したがって、津波防波堤のある大船渡、久慈(工事中)や釜石を除いて、世界屈指の津波危険地域であると言える。

防災危機の専門家でさえ、今回の"想定外"の津波は想定できなかった、ということだろうか。それだけに、今回の災害にすごさに「背筋が凍る」思いを新たにする。

 最後の第4章に書かれた「もしも東京に大津波が来たら・・・」にも、震えが来る。
津波はん濫が最初に襲うのは臨海コンビナートである。津波のはん濫水もしくは一緒に移動する船舶が、石油精製施設、化学物資合成施設やそれにつながるパイプ群を破壊し、ここから出火する危険がある。もっとも怖いのは致死性の有毒ガスの漏出である。


 
私はかねてから『水は昔を覚えている』と主張してきた。昔、海だったところや湿地帯だったところに市街地が発達しても、いったん、洪水や高潮、津波はん濫が起こると、・・・また海や湿地帯に戻るということである。

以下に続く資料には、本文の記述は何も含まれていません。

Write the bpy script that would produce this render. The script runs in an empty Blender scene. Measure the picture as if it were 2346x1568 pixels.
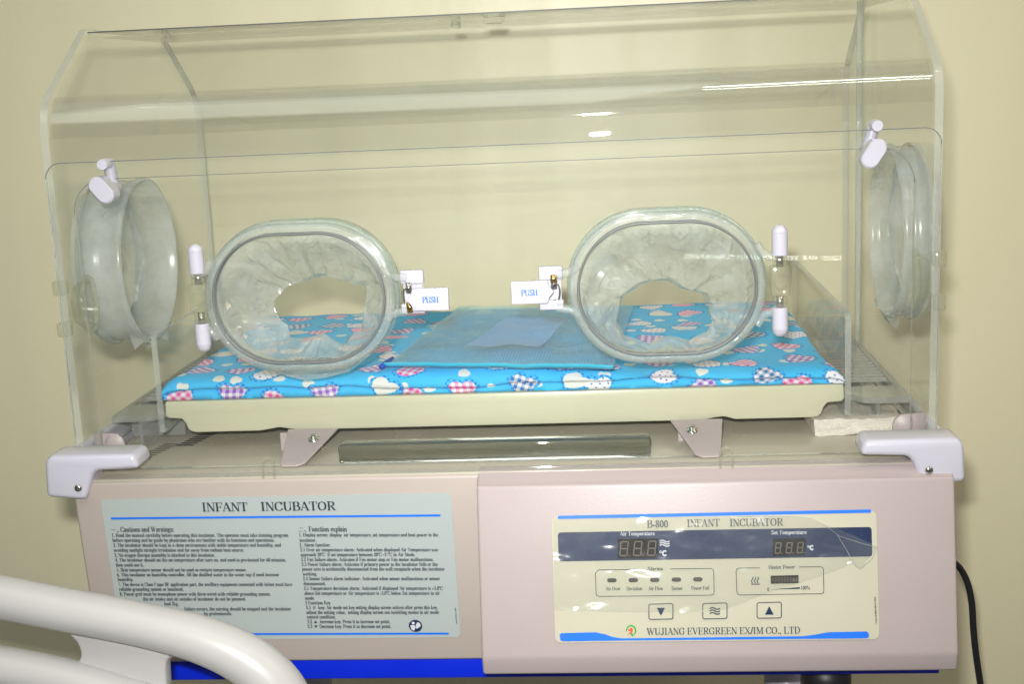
import bpy, bmesh, math, random
from mathutils import Vector, Matrix, noise
from mathutils.geometry import tessellate_polygon
random.seed(7)
sc = bpy.context.scene
COL = sc.collection

# ------------------------------------------------------------------ camera
CAM = Vector((.1287, -1.3131, .364))
YAW, PITCH, ROLL, FPX = .0812, .1969, .0452, 3000.0
R3 = (Matrix.Rotation(YAW, 3, 'Z') @ Matrix.Rotation(-PITCH, 3, 'X') @ Matrix.Rotation(ROLL, 3, 'Y'))
cam_d = bpy.data.cameras.new('camera'); cam = bpy.data.objects.new('camera', cam_d); COL.objects.link(cam)
cam_d.sensor_width = 36; cam_d.lens = FPX / 2346 * 36; cam_d.clip_start = .02; cam_d.clip_end = 60
cam.matrix_world = Matrix.Translation(CAM) @ (R3 @ Matrix.Rotation(math.pi / 2, 3, 'X')).to_4x4()
sc.camera = cam

# ------------------------------------------------------------------ world and lamps
world = bpy.data.worlds.new('World'); sc.world = world; world.use_nodes = True
wn = world.node_tree.nodes; wl = world.node_tree.links
bg = wn['Background']
wt = wn.new('ShaderNodeTexCoord'); wno = wn.new('ShaderNodeTexNoise'); wr = wn.new('ShaderNodeValToRGB')
wno.inputs['Scale'].default_value = 1.6; wno.inputs['Detail'].default_value = 1.0
wr.color_ramp.elements[0].position = .30; wr.color_ramp.elements[0].color = (.50, .50, .44, 1)
wr.color_ramp.elements[1].position = .74; wr.color_ramp.elements[1].color = (.86, .87, .88, 1)
wl.new(wt.outputs['Generated'], wno.inputs['Vector']); wl.new(wno.outputs['Fac'], wr.inputs['Fac']); wl.new(wr.outputs['Color'], bg.inputs['Color'])
bg.inputs['Strength'].default_value = .19

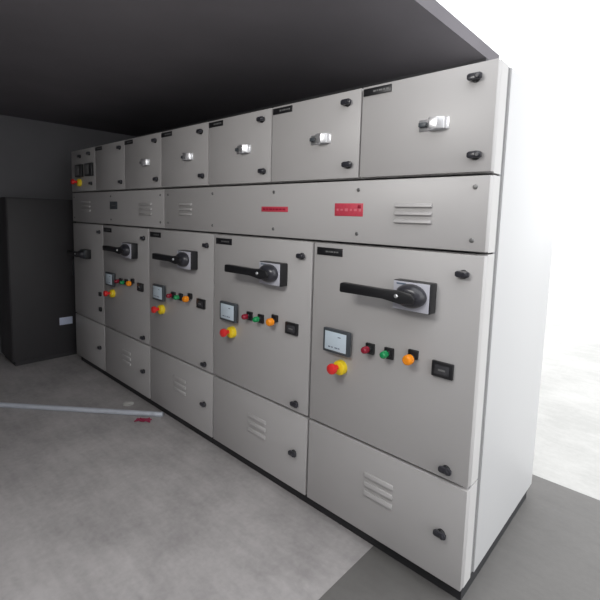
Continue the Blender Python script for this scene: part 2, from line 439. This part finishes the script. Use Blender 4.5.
# ------------------------------------------------------------------ shed: dark inside, open to daylight on the right
RX = -.42; FY = -3.0; BX = 1.0; CZ = 2.42; WL = -4.62
b = B(); b.box(WL - .2, RX, FY - .2, BX + .2, -.12, 0); struct(b, 'floor', M['floor'])
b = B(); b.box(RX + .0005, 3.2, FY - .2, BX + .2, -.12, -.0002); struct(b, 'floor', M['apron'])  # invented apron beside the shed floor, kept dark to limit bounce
b = B(); b.box(-30, 40, FY - 30, 45, -.35, -.121); struct(b, 'ground', M['yard'])
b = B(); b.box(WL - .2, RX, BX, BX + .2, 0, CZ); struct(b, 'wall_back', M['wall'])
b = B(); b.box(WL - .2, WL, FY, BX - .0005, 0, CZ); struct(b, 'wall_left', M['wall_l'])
b = B(); b.box(WL - .2, RX, FY - .2, FY - .0005, 0, CZ); b.box(RX, 4.0, FY - .2, FY - .0005, 0, 4.2); struct(b, 'wall_front_and_sky_block', M['wall_f'])  # unseen; tall right part added to block sky light from the doors
b = B(); b.box(WL - .2, RX, FY - .2, BX + .2, CZ + .0005, CZ + .07); struct(b, 'ceiling', M['ceil'])

# ------------------------------------------------------------------ daylight
w = bpy.data.worlds.new('overcast'); bpy.context.scene.world = w; w.use_nodes = True
bg = w.node_tree.nodes['Background']; bg.inputs['Color'].default_value = (.97, .985, 1, 1); bg.inputs['Strength'].default_value = 2.25

# unseen fill light, added under the roof to brighten the upper doors
ld = bpy.data.lights.new('fill_light', 'AREA'); ld.shape = 'RECTANGLE'; ld.size = .9; ld.size_y = .40; ld.energy = 17; ld.color = (1, .985, .95)
lo = bpy.data.objects.new('fill_light', ld); C.objects.link(lo); lo.location = (-.62, -1.72, 2.28)
lo.rotation_euler = (Vector((-.80, 0, 1.60)) - lo.location).to_track_quat('-Z', 'Y').to_euler()

# ------------------------------------------------------------------ camera (fitted to the photograph's vanishing lines)
cam = bpy.data.cameras.new('camera'); co = bpy.data.objects.new('camera', cam); C.objects.link(co)
F = Vector((-0.67442983, 0.73101244, -0.10375558)); R = Vector((0.73273371, 0.67995103, 0.02771121)); U = R.cross(F)
mw = Matrix((R, U, -F)).transposed().to_4x4(); mw.translation = Vector((.54219, -1.55, 1.49926)); co.matrix_world = mw
cam.sensor_fit = 'HORIZONTAL'; cam.sensor_width = 36; cam.lens = 427.5058 / 600 * 36; cam.shift_y = -39 / 600
cam.clip_start = .02
sc = bpy.context.scene; sc.camera = co
sc.view_settings.view_transform = 'Standard'; sc.view_settings.look = 'None'; sc.view_settings.gamma = 1
sc.view_settings.use_curve_mapping = False; sc.view_settings.exposure = 0.0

 ゼロメートル地帯や江戸時代に湿地帯や海中に位置していた約70もの地下鉄の駅が水没する危険がある、という。

 吉村 昭の「関東大震災」は、これらの予想がすでに現実に起こったことであることを如実に示す歴史証言である。

 本所被服廠で、避難者が持ち込んだ家具による火災で死んだ3万8千人のひとたち、浅草・吉原公園の池で幾重にも重なって死んでいった500人近い娼婦たち、累々たる死体を処理した事実を記載する1章・・・。
   そして、根拠のないデモの広がりによる日本人の暴動で死んだ朝鮮の人たち、この震災をきっかけに殺された社会運動家・ 大杉 栄。

 忘れていた、そして忘れてはいけない震災の歴史を、これらの本で記憶を新たにする。